▼▼▼

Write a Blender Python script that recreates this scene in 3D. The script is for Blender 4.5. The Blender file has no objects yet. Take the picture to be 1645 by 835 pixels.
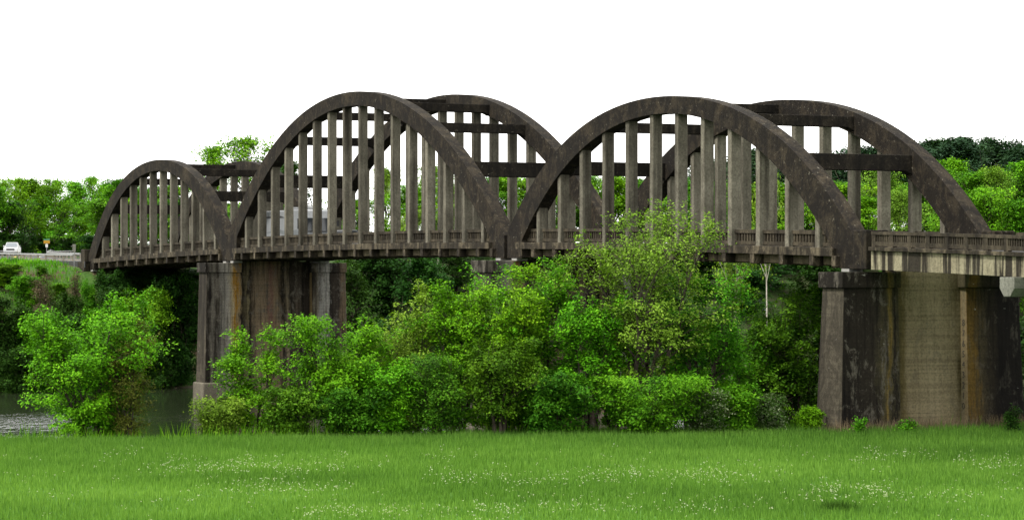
import bpy, bmesh, math, random
import numpy as np
from mathutils import Vector, Matrix

# ------------------------------------------------------------------ camera, sky, sun, exposure
SC = bpy.context.scene
COL = SC.collection
E = 8.07                      # eye height above the meadow
FPX = 4240.0                  # focal length in photo pixels (photo 1645 wide)
HOR = 430.0                   # horizon row of the photo
cam_d = bpy.data.cameras.new('camera')
cam = bpy.data.objects.new('camera', cam_d)
COL.objects.link(cam)
cam.location = (0, 0, E)
cam.rotation_euler = (math.radians(90), 0, 0)
cam_d.sensor_width = 36
cam_d.lens = FPX / 1645 * 36
cam_d.shift_y = (HOR - 417.5) / 1645
cam_d.clip_start = 0.5
cam_d.clip_end = 8000
SC.camera = cam

SUN_DIR = Vector((-0.75, -0.42, 1.15)).normalized()   # towards the light
W = bpy.data.worlds.new('World')
SC.world = W
W.use_nodes = True
wn, wl = W.node_tree.nodes, W.node_tree.links
for n in list(wn):
    wn.remove(n)
w_out = wn.new('ShaderNodeOutputWorld')
w_bg = wn.new('ShaderNodeBackground')
w_sky = wn.new('ShaderNodeTexSky')
w_sky.sky_type = 'NISHITA'
w_sky.sun_disc = False
w_sky.sun_elevation = math.asin(SUN_DIR.z)
w_sky.sun_rotation = math.atan2(SUN_DIR.x, SUN_DIR.y)
w_sky.dust_density = 3.0
w_mix = wn.new('ShaderNodeMixRGB')                    # an even layer of white cloud over the sky
w_mix.inputs['Fac'].default_value = 0.95
w_mix.inputs['Color2'].default_value = (10.2, 10.1, 9.8, 1)
wl.new(w_sky.outputs[0], w_mix.inputs['Color1'])
wl.new(w_mix.outputs[0], w_bg.inputs['Color'])
w_bg.inputs['Strength'].default_value = 0.075
wl.new(w_bg.outputs[0], w_out.inputs['Surface'])

sun_d = bpy.data.lights.new('sun', 'SUN')
sun_d.energy = 1.5
sun_d.angle = math.radians(10)
sun_d.color = (1.0, 0.96, 0.89)
sun = bpy.data.objects.new('sun', sun_d)
COL.objects.link(sun)
sun.rotation_euler = SUN_DIR.to_track_quat('Z', 'Y').to_euler()
sun.location = (0, 0, 60)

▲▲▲

The data above needs to be retyped exactly, with the images left out.

SOLUTION:
Write a Blender Python script that recreates this scene in 3D. The script is for Blender 4.5. The Blender file has no objects yet. Take the picture to be 1645 by 835 pixels.
import bpy, bmesh, math, random
import numpy as np
from mathutils import Vector, Matrix

# ------------------------------------------------------------------ camera, sky, sun, exposure
SC = bpy.context.scene
COL = SC.collection
E = 8.07                      # eye height above the meadow
FPX = 4240.0                  # focal length in photo pixels (photo 1645 wide)
HOR = 430.0                   # horizon row of the photo
cam_d = bpy.data.cameras.new('camera')
cam = bpy.data.objects.new('camera', cam_d)
COL.objects.link(cam)
cam.location = (0, 0, E)
cam.rotation_euler = (math.radians(90), 0, 0)
cam_d.sensor_width = 36
cam_d.lens = FPX / 1645 * 36
cam_d.shift_y = (HOR - 417.5) / 1645
cam_d.clip_start = 0.5
cam_d.clip_end = 8000
SC.camera = cam

SUN_DIR = Vector((-0.75, -0.42, 1.15)).normalized()   # towards the light
W = bpy.data.worlds.new('World')
SC.world = W
W.use_nodes = True
wn, wl = W.node_tree.nodes, W.node_tree.links
for n in list(wn):
    wn.remove(n)
w_out = wn.new('ShaderNodeOutputWorld')
w_bg = wn.new('ShaderNodeBackground')
w_sky = wn.new('ShaderNodeTexSky')
w_sky.sky_type = 'NISHITA'
w_sky.sun_disc = False
w_sky.sun_elevation = math.asin(SUN_DIR.z)
w_sky.sun_rotation = math.atan2(SUN_DIR.x, SUN_DIR.y)
w_sky.dust_density = 3.0
w_mix = wn.new('ShaderNodeMixRGB')                    # an even layer of white cloud over the sky
w_mix.inputs['Fac'].default_value = 0.95
w_mix.inputs['Color2'].default_value = (10.2, 10.1, 9.8, 1)
wl.new(w_sky.outputs[0], w_mix.inputs['Color1'])
wl.new(w_mix.outputs[0], w_bg.inputs['Color'])
w_bg.inputs['Strength'].default_value = 0.075
wl.new(w_bg.outputs[0], w_out.inputs['Surface'])

sun_d = bpy.data.lights.new('sun', 'SUN')
sun_d.energy = 1.5
sun_d.angle = math.radians(10)
sun_d.color = (1.0, 0.96, 0.89)
sun = bpy.data.objects.new('sun', sun_d)
COL.objects.link(sun)
sun.rotation_euler = SUN_DIR.to_track_quat('Z', 'Y').to_euler()
sun.location = (0, 0, 60)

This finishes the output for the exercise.